> _What you need to do_
Find the line that contains "me = unit_mesh('barnacle_shell_open', V, F, M_SHELL, zn, inn)"; then retype it and each line after it, exactly, through the final line of the data below.

> _Dataset records_
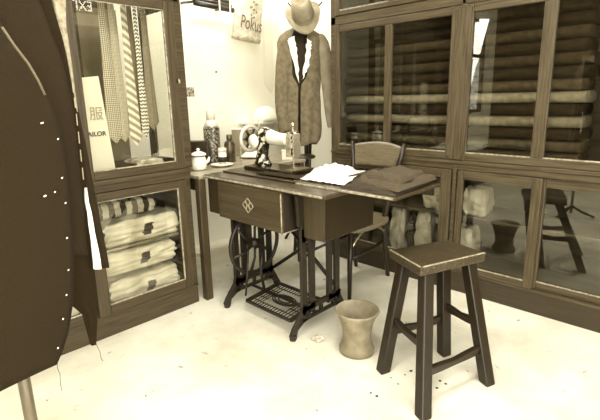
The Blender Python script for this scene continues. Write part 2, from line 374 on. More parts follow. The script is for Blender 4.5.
# lower part of the right cabinet: white paper packages and dark cloth lengths standing on the base
def package(x, y, z, w, d, h, rz, label, lean=0, mark=False, group=None, mat='paper', seed=0, cat='package', name='paper_package'):
    """soft paper-wrapped parcel: box with swollen, creased sides"""
    rot = Matrix.Rotation(rz, 3, 'Z') @ Matrix.Rotation(lean, 3, 'Y'); o = Vector((x, y, z)); n = 44 if mark else 16; mb = MB()
    def pt(a, b, c):
        p = Vector((a, b, c)); k = .86 + .14 * (1 - max(abs(a), abs(b)) ** 6)
        q = Vector((a * w / 2, b * d / 2, (c * .5 * (1 if abs(a) < .999 and abs(b) < .999 else .8) + .5) * h))
        q += Vector((a, b, .0)) * -.01 * abs(c) + Vector((noise.noise(p * 2.1 + Vector((seed, 0, 0))), noise.noise(p * 2.1 + Vector((0, seed, 9))), max(0, c) * noise.noise(p * 2.6 + Vector((seed, 5, 0))))) * min(.022, h * .22) * (.75 if mark else .6)
        q.z = max(q.z, 0) if lean == 0 else q.z
        return o + rot @ q
    for ax in range(3):
        for sg in (-1, 1):
            def fn(u, v, ax=ax, sg=sg):
                c = [0, 0, 0]; c[ax] = sg; c[(ax + 1) % 3] = u * 2 - 1; c[(ax + 2) % 3] = v * 2 - 1; return pt(*c)
            mb.grid(n, n, fn)
    ob = mb.build(name, mat, smooth=True, loc=(x, y, z))
    bm = bmesh.new(); bm.from_mesh(ob.data); bmesh.ops.remove_doubles(bm, verts=bm.verts, dist=.0004); bmesh.ops.recalc_face_normals(bm, faces=bm.faces); bm.to_mesh(ob.data); bm.free()
    tag(ob, label, cat, group)
    if mark:
        ob.data.materials.append(M['printed']); inv = rot.inverted(); mx_, mz_ = w * .06, h * .5
        for p in ob.data.polygons:
            c = inv @ p.center
            if c.y < -d * .3:
                a_, b_ = (c.x - mx_) / mark, (c.z - mz_) / mark
                if abs(b_) < 1 and -1 + (b_ + 1) * .25 < a_ < 1.1 - (1 - b_) * .3: p.material_index = 1
    return ob
g = 'white paper parcels in the right cabinet'
for (y, h, lab, z0) in ((1.60, .31, 'white paper parcel standing low behind the chair leg', .122), (1.40, .31, 'white paper parcel standing just left of the stool seat', .122), (1.12, .26, 'white paper parcel behind the stool, below the shelf', .122)):
    package(2.68, y, z0, .14, .12, h, 0, lab + ' in the right cabinet', group=g, seed=y * 7)
for (y, h, lab) in ((1.06, .17, 'white crumpled parcel on the inner shelf just above the stool'), (1.33, .16, 'white crumpled parcel on the inner shelf by the folded trousers'),):
    package(2.66, y, .473, .15, .14, h, 0, lab, group=g, seed=y * 9)
for (y, lab) in ((1.50, 'dark folded cloth between two white parcels in the right cabinet'), (1.27, 'dark folded cloth standing behind the stool in the right cabinet')):
    package(2.68, y, .122, .14, .05, .3, 0, lab, mat='blackcloth', seed=3, cat='cloth', name='folded_cloth', group='dark folded cloths in the right cabinet')

# ---------------------------------------------------------------- left cabinet (plane y = 2.193)
YC = 2.193; X0, X1 = .10, 1.375; YD = 2.60
t = thing('display_cabinet', 'dark walnut glazed cabinet with neckties, standing at left', 'cabinet', ((X0 + X1) / 2, YC, 0))
q = MB(); q.box(X0, X1 - .03, YC + .03, YD, 0, .10).box(X0, X0 + .025, YC + .03, YD, .10, 2.2).box(X0 + .025, X1 - .03, YC + .03, YD, .80, .83)
q.box(X0, X1, YC + .03, YD, 2.17, 2.2).box(X0 + .025, X1 - .03, YD - .012, YD, .1, .80).box(X0 + .025, X1 - .2, YD - .012, YD, .83, 2.17)
q.box(.755, .775, YC + .04, YD - .012, .10, .80).box(X1 - .05, X1 - .03, YC + .03, YD, .10, .80)
q.build('body', 'inside', t)
MB().box(.985, 1.20, YD - .016, YD - .0125, .835, 1.7).build('back_lining', plain('grey_lining', .5, .9, v2=.56, scale=8), t)
q = MB(); q.box(X0, 1.349, YC, YC + .03, 0, .108).box(X0, 1.349, YC - .008, YC + .03, .108, .122)
q.box(X0, 1.355, YC - .012, YC + .03, .802, .826).box(X0, 1.355, YC - .004, YC + .03, .765, .802)
q.box(X0, 1.36, YC - .003, YC + .03, 1.70, 1.74).box(X0, 1.36, YC - .003, YC + .03, 2.15, 2.2)
q.box(1.325, 1.372, YC - .003, YC + .03, .826, 2.2).box(1.318, 1.349, YC - .002, YC + .03, .122, .77).box(.745, .757, YC - .002, YC + .03, .122, .77)
q.box(1.335, 1.372, YD - .04, YD, .1, 2.2)
q.build('frame', 'lcabx', t, bevel=.003)
q = MB(); q.box(1.343, 1.349, YC + .03, YD - .04, .83, .87).box(1.343, 1.349, YC + .03, YD - .04, 1.68, 1.72).box(1.343, 1.349, YC + .03, YC + .05, .83, 1.72).box(1.343, 1.349, YD - .06, YD - .04, .83, 1.72).build('side_rail', 'lcaby', t)
MB().box(1.344, 1.348, YC + .03, YD - .04, .87, 1.68).build('side_pane', 'glass_soft', t)
def lsash(x0, x1, z0, z1, sw, sr, st, sb, name, gm='glass_soft'):
    a = MB(); Ya, Yb = YC - .014, YC + .014
    a.box(x0, x0 + sw, Ya, Yb, z0, z1).box(x1 - sr, x1, Ya, Yb, z0, z1)
    a.box(x0 + sw, x1 - sr, Ya + .002, Yb, z0, z0 + sb).box(x0 + sw, x1 - sr, Ya + .002, Yb, z1 - st, z1)
    o = a.build(name, 'lcabz', t, bevel=.004); o.data.materials.append(M['lcabx'])
    for p_ in list(o.data.polygons)[12:24]: p_.material_index = 1; bd = MB(); w = .005
    bd.box(x0 + sw, x1 - sr, Ya + .004, Ya + .012, z0 + sb, z0 + sb + w).box(x1 - sr - w, x1 - sr, Ya + .004, Ya + .012, z0 + sb, z1 - st).box(x0 + sw, x1 - sr, Ya + .004, Ya + .01, z1 - st - w * .6, z1 - st)
    bd.build('bead', 'edge', o); MB().box(x0 + sw, x1 - sr, Ya + .014, Ya + .018, z0 + sb, z1 - st).build('pane', gm, o)
    return o
lsash(.758, 1.322, .828, 1.698, .062, .057, .044, .043, 'upper_door'); lsash(.12, .752, .828, 1.698, .05, .05, .044, .043, 'upper_door')
lsash(.758, 1.315, .124, .763, .062, .05, .042, .05, 'lower_door'); lsash(.12, .743, .124, .763, .05, .05, .042, .05, 'lower_door')
q = MB(); q.box(.782, 1.318, YC + .05, YD - .015, .440, .447).build('glass_shelf', 'shelfglass', t)
MB().box(.782, 1.318, YC + .044, YC + .052, .438, .449).build('shelf_edge', 'steel', t)
MB().tube([(.79, 2.33, 1.69), (1.33, 2.33, 1.69)], .006).build('tie_rail', 'steel', t)
MB().lathe([(.012, 0), (.015, .006), (.011, .014)], (1.318, YC - .014, 1.30), axis='y', n=12).build('latch', 'edge', t)

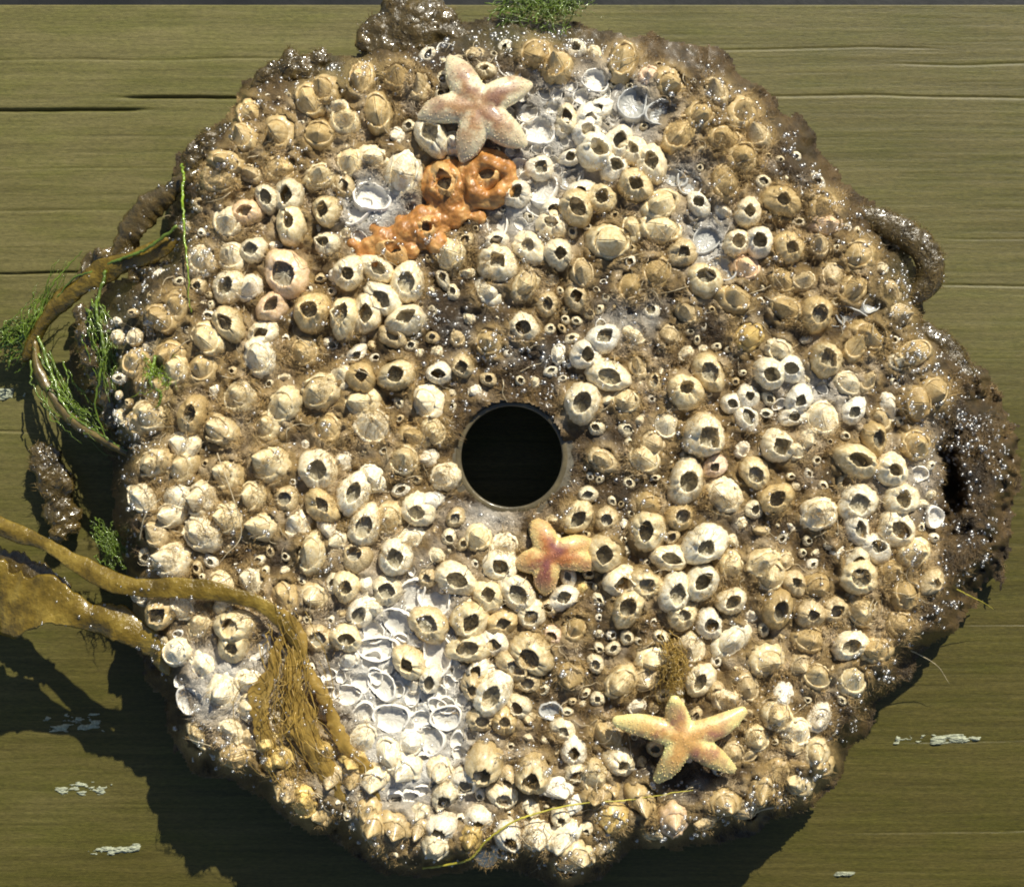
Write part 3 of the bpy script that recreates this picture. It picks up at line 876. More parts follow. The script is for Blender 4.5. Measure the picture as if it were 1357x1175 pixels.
def open_shell(i):
    r = np.random.default_rng(100 + i)
    size = r.uniform(0.36, 0.52)
    ap = aperture(r, size, i)
    s, rib = seams(r)
    lump = 0.05 * np.cos(2 * ANG + r.uniform(0, 6)) + 0.04 * np.cos(3 * ANG + r.uniform(0, 6))
    peak = 0.13 * np.cos(2 * (ANG - r.uniform(-0.3, 0.3))) * r.uniform(0.2, 1.2) + 0.045 * r.standard_normal(SEG) + s * 1.0
    th = r.uniform(0.055, 0.12)
    bulge = r.uniform(0.0, 0.12)
    prof = [('o', 1.02, -0.15), ('o', 1.0 + bulge * .3, 0.12), ('o', 0.96 + bulge, 0.36), ('o', 0.88 + bulge * .9, 0.6), ('o', 0.78 + bulge * .5, 0.80),
            ('l', th + 0.06, 0.94), ('l', th * 0.6, 1.0), ('l', 0.01, 0.985), ('i', 1.03, 0.86), ('i', 1.12, 0.55), ('i', 1.2, 0.2), ('i', 1.05, 0.06)]
    V = []; zn = []; inn = []
    top = ap + th + 0.06
    for kind, q, z in prof:
        if kind == 'o':
            k = np.clip(z, 0, 1)
            rad = np.maximum(q * (1 + lump + (s + rib) * (1.2 - 0.4 * k)), top * 1.02)
            zz = z + peak * k ** 2 * 0.8
            zn += [max(0, z)] * SEG; inn += [0] * SEG
        elif kind == 'l':
            rad = ap + q + rib * 0.5; zz = z + peak
            zn += [1.0] * SEG; inn += [0.0] * SEG
        else:
            rad = ap * q; zz = z + peak * z
            zn += [z] * SEG; inn += [1 - 0.75 * z] * SEG
        V += list(np.stack([rad * np.cos(ANG), rad * np.sin(ANG), np.broadcast_to(zz, rad.shape)], -1))
    F = ring_faces(len(prof))
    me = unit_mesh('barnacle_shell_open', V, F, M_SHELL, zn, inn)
    # floor of the cup, with a mound of residue
    V = []; zn = []
    fz = r.uniform(0.3, 0.62)
    for q, z in ((1.12, fz), (0.8, fz - 0.02), (0.45, fz - 0.04 + 0.08 * r.random()), (0.15, fz - 0.05 + 0.12 * r.random())):
        V += list(np.stack([ap * q * np.cos(ANG), ap * q * np.sin(ANG), z + 0.035 * r.standard_normal(SEG)], -1))
        zn += [0.0] * SEG
    F = ring_faces(4) + [tuple(range(3 * SEG, 4 * SEG))]
    fl = unit_mesh('cup_floor', V, F, M_FLOOR, zn, [1.0] * len(zn))
    return me, fl, ap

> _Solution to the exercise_
    me = unit_mesh('barnacle_shell_open', V, F, M_SHELL, zn, inn)
    # floor of the cup, with a mound of residue
    V = []; zn = []
    fz = r.uniform(0.3, 0.62)
    for q, z in ((1.12, fz), (0.8, fz - 0.02), (0.45, fz - 0.04 + 0.08 * r.random()), (0.15, fz - 0.05 + 0.12 * r.random())):
        V += list(np.stack([ap * q * np.cos(ANG), ap * q * np.sin(ANG), z + 0.035 * r.standard_normal(SEG)], -1))
        zn += [0.0] * SEG
    F = ring_faces(4) + [tuple(range(3 * SEG, 4 * SEG))]
    fl = unit_mesh('cup_floor', V, F, M_FLOOR, zn, [1.0] * len(zn))
    return me, fl, ap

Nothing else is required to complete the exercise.